Saturday, December 25, 2010

"AMERICA IS A CHRISTIAN NATION"

Not so much, really.   For one, Americans are surprisingly ignorant about religion according to this Pew survey released on 9/28/2010:
Atheists and agnostics, Jews and Mormons are among the highest-scoring groups on a new survey of religious knowledge, outperforming evangelical Protestants, mainline Protestants and Catholics on questions about the core teachings, history and leading figures of major world religions.
For some reason, though, (h/t Atrios) Americans LIE about how often they attend church services:
Walking Santa, Talking Christ
Why do Americans claim to be more religious than they are?
By Shankar VedantamPosted Wednesday, Dec. 22, 2010, at 5:13 PM ET
SLATE

Americans are hardly more religious than people living in other industrialized countries. Yet they consistently—and more or less uniquely—want others to believe they are more religious than they really are.

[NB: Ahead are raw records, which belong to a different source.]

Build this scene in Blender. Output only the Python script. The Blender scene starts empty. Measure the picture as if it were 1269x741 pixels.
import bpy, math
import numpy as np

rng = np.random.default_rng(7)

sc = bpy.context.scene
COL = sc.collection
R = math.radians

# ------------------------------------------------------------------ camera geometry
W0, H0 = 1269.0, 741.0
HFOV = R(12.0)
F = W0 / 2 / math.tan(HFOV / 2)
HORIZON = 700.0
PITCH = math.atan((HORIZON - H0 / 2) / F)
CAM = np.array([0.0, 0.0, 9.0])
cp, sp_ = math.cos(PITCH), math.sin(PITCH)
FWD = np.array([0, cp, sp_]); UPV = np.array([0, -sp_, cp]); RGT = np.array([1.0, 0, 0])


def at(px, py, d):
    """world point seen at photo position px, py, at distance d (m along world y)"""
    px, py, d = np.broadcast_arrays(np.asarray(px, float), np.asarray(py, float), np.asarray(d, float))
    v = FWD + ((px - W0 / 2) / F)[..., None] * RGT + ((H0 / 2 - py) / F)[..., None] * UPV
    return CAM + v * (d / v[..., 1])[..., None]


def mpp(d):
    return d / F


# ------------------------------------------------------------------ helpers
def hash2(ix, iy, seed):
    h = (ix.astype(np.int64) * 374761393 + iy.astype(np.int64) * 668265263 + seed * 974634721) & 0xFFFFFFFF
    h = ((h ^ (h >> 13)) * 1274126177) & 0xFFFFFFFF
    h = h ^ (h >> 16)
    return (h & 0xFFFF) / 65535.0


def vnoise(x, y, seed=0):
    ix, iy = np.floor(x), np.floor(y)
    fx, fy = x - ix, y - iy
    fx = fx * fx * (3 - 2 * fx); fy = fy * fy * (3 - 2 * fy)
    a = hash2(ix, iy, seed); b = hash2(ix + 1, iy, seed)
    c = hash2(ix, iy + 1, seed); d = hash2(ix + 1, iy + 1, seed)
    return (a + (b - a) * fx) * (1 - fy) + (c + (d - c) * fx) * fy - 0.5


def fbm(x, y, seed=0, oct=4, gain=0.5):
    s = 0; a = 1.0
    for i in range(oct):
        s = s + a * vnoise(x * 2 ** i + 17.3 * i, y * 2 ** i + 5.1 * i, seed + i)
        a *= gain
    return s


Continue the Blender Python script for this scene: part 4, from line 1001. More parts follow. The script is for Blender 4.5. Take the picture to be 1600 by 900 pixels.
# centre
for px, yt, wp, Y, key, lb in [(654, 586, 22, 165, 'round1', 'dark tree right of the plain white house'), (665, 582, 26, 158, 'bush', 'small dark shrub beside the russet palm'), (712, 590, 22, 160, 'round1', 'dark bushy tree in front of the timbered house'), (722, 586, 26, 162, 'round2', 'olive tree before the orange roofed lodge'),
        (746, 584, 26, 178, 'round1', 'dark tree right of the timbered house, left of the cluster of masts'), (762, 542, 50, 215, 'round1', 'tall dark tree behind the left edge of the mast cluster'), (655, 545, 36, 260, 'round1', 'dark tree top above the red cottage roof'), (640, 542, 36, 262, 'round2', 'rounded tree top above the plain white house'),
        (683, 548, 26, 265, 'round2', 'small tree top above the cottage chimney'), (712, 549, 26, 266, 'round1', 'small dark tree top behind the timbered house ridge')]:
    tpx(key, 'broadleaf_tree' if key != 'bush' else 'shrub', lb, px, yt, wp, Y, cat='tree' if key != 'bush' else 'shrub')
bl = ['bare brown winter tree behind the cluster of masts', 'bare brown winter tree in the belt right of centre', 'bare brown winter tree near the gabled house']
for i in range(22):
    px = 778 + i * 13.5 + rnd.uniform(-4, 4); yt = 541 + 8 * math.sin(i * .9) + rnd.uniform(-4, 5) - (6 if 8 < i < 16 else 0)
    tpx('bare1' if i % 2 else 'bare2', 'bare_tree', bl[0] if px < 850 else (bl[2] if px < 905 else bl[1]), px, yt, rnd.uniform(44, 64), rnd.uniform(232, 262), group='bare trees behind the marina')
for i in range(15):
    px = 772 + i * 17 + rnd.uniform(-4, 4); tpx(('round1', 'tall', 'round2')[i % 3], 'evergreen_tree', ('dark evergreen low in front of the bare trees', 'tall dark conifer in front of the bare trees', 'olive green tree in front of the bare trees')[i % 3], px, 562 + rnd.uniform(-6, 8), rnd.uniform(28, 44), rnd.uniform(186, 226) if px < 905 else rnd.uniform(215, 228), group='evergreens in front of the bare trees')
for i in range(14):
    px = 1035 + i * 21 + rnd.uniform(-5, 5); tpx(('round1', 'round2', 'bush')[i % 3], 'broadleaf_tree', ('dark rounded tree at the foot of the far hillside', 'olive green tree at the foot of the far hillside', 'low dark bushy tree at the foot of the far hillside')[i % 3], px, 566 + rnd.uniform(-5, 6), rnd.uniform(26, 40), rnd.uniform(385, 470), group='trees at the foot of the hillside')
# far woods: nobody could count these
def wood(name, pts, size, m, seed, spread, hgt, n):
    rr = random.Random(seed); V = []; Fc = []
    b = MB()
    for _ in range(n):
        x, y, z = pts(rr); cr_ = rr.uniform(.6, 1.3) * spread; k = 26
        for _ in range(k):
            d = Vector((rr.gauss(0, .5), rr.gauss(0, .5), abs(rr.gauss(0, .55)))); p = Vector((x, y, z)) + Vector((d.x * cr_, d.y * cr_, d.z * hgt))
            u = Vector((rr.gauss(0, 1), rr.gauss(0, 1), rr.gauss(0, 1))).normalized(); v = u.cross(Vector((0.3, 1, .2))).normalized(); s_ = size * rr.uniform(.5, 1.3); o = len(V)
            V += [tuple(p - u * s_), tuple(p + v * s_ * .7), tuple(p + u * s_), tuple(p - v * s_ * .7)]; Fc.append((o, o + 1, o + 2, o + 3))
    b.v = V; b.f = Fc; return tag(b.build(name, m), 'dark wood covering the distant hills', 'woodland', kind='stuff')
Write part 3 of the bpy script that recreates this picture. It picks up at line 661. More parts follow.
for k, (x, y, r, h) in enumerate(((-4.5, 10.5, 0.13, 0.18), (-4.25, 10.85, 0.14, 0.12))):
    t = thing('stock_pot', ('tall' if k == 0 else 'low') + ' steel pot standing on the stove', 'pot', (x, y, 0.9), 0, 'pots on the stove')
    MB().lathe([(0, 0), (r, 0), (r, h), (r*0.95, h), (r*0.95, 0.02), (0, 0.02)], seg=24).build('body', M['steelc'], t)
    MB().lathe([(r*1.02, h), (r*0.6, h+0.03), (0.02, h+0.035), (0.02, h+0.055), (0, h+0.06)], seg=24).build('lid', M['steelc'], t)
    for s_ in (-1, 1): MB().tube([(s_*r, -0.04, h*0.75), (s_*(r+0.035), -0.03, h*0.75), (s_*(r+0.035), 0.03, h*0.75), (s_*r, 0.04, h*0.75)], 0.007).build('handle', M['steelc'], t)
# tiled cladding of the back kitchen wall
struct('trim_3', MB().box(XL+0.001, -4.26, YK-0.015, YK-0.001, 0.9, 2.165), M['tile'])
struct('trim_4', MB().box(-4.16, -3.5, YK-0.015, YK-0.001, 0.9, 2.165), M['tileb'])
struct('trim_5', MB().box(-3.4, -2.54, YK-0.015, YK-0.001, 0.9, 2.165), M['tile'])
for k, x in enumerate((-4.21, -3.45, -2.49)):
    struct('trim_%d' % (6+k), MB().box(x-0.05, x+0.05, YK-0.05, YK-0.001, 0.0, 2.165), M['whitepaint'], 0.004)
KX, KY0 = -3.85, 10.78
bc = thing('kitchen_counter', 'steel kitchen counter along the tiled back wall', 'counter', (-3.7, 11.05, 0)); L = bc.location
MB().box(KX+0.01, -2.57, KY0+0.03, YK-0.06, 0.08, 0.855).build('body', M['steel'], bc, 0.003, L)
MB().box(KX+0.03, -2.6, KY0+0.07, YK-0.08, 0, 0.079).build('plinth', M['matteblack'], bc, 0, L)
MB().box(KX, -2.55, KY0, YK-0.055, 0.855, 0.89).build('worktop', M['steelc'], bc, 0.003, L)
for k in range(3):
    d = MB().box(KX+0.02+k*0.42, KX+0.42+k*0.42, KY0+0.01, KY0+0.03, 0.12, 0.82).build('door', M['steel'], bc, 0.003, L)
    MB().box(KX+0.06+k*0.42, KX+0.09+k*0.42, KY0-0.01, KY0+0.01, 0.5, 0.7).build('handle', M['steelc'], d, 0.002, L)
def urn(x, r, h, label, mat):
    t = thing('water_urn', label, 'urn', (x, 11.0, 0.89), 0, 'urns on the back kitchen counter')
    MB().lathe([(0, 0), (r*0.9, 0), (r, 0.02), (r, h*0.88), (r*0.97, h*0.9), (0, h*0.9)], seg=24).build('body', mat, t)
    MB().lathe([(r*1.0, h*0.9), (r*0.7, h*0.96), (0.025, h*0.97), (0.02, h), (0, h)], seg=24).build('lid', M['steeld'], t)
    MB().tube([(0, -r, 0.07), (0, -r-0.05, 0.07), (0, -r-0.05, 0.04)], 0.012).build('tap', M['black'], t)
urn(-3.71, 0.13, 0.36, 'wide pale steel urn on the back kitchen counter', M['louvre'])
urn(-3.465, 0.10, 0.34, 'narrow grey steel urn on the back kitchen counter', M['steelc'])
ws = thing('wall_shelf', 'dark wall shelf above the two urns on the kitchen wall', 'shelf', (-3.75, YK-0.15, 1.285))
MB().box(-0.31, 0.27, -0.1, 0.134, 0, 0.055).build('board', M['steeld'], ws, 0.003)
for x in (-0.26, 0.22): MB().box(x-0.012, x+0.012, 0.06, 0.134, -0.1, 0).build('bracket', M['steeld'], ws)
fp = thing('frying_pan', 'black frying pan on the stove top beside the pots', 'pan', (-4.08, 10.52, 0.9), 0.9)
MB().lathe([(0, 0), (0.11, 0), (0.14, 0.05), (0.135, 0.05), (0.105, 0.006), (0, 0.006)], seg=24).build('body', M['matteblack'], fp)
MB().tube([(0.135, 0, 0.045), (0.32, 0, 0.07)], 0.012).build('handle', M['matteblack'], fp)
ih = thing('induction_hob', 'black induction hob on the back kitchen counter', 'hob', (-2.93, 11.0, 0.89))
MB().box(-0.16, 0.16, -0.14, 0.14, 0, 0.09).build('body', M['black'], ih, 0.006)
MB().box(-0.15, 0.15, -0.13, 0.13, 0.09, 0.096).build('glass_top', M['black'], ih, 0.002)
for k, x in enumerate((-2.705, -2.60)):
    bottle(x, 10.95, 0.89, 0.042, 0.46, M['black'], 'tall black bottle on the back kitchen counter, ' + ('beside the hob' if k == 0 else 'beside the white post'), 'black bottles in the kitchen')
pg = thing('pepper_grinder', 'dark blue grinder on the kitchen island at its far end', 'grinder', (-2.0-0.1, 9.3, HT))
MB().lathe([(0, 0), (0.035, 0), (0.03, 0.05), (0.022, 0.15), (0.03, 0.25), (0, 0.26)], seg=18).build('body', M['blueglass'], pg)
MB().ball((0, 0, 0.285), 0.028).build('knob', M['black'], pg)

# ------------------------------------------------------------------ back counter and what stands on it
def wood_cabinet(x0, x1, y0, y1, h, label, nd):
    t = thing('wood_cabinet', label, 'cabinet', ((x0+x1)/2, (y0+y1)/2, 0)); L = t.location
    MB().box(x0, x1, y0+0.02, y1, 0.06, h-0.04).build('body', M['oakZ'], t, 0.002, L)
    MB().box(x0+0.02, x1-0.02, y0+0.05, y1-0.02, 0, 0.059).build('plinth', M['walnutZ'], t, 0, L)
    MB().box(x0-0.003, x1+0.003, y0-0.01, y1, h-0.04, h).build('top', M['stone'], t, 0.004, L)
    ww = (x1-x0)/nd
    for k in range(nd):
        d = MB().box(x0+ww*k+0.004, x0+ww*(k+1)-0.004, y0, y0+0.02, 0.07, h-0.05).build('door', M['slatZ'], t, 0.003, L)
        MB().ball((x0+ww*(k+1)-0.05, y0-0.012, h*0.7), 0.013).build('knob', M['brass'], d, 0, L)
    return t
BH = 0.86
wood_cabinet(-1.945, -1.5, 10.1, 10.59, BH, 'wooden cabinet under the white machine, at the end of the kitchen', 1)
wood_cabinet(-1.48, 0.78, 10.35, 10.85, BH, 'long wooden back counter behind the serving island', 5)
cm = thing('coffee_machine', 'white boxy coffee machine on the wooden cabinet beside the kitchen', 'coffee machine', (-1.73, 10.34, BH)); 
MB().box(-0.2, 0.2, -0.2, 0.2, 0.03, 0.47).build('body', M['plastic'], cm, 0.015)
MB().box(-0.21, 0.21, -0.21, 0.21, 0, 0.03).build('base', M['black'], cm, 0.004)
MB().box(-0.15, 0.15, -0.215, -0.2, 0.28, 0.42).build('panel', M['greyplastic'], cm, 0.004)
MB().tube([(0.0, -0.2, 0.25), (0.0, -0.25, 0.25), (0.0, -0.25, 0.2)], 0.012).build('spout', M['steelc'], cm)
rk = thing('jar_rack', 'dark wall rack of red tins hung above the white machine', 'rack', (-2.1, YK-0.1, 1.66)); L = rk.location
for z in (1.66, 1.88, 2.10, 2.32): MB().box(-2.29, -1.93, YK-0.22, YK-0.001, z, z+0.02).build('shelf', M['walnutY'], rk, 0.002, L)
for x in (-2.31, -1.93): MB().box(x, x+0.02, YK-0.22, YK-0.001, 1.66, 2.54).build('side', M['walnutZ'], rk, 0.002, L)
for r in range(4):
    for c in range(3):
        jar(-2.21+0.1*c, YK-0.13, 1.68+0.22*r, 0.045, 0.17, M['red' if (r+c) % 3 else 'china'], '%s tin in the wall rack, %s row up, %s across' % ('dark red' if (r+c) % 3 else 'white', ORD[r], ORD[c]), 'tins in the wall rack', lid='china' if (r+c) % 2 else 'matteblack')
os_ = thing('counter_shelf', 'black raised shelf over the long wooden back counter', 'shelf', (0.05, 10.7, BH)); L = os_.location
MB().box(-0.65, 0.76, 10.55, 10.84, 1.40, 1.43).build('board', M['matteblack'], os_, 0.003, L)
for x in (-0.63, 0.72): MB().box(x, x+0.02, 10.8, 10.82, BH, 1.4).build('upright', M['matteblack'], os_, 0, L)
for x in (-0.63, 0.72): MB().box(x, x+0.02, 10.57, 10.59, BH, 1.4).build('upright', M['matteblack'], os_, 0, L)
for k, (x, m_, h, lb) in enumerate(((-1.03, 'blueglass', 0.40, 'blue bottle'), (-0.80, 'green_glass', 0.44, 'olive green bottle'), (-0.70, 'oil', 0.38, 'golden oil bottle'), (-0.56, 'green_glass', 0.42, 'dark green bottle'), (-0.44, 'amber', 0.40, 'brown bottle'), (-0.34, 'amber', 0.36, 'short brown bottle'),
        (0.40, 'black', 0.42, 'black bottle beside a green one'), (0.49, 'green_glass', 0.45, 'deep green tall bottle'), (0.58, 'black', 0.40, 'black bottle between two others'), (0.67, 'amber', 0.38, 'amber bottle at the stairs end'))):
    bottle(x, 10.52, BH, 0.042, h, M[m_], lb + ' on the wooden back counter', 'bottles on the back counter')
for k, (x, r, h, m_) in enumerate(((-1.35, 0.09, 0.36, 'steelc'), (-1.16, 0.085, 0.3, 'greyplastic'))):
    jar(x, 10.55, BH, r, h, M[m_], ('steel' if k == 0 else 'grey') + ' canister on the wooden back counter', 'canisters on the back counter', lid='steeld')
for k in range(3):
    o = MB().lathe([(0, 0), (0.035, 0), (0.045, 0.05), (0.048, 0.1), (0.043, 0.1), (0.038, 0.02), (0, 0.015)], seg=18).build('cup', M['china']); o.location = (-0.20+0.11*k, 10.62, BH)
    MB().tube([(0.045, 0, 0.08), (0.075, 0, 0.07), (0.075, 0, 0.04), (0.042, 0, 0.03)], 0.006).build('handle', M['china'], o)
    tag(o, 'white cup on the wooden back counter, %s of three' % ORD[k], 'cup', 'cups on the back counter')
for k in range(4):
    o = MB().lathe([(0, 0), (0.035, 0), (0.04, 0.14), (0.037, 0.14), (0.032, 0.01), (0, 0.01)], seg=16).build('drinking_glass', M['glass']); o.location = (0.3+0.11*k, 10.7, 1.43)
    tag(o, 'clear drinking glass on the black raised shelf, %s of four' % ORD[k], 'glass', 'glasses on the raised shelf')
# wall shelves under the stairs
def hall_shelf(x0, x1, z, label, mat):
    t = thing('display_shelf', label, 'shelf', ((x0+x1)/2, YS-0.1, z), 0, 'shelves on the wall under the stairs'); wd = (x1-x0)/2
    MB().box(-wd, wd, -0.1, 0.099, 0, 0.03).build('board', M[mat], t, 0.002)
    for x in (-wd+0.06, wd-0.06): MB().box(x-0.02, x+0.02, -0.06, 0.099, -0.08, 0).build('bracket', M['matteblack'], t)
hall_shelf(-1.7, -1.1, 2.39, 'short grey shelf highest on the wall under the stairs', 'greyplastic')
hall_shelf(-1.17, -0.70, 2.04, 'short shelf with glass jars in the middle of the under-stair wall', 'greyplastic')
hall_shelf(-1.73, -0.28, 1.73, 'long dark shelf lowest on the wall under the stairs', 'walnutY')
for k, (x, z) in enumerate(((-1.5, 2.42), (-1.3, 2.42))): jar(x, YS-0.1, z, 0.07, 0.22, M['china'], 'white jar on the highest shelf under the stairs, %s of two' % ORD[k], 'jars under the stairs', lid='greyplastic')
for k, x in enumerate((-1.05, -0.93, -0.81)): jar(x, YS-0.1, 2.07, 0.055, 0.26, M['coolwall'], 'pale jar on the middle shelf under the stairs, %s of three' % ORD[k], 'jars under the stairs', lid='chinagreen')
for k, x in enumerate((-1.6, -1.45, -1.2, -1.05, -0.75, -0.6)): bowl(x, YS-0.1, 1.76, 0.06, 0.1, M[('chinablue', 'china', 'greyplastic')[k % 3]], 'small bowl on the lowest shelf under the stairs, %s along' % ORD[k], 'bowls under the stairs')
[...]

In a more recent study, Hadaway estimated that if the number of Americans who told Gallup pollsters that they attended church in the last week were accurate, about 118 million Americans would be at houses of worship each week. By calculating the number of congregations (including non-Christian congregations) and their average attendance, Hadaway estimated that in reality about 21 percent of Americans attended religious services weekly—exactly half the number who told pollsters they did.

Finally, in a brand new paper, Philip Brenner at the University of Michigan's Institute for Social Research compared self-reported attendance at religious services with "time-use" interviews in the United States, Canada, the Netherlands, Germany, France, Norway, Finland, Slovenia, Italy, Spain, Austria, Ireland, and Great Britain. Brenner looked at nearly 500 studies over four decades, involving nearly a million respondents.

Brenner found that the United States and Canada were outliers—not in religious attendance, but in overreporting religious attendance. Americans attended services about as often as Italians and Slovenians and slightly more than Brits and Germans. The significant difference between the two North American countries and other industrialized nations was the enormous gap between poll responses and time-use studies in those two countries.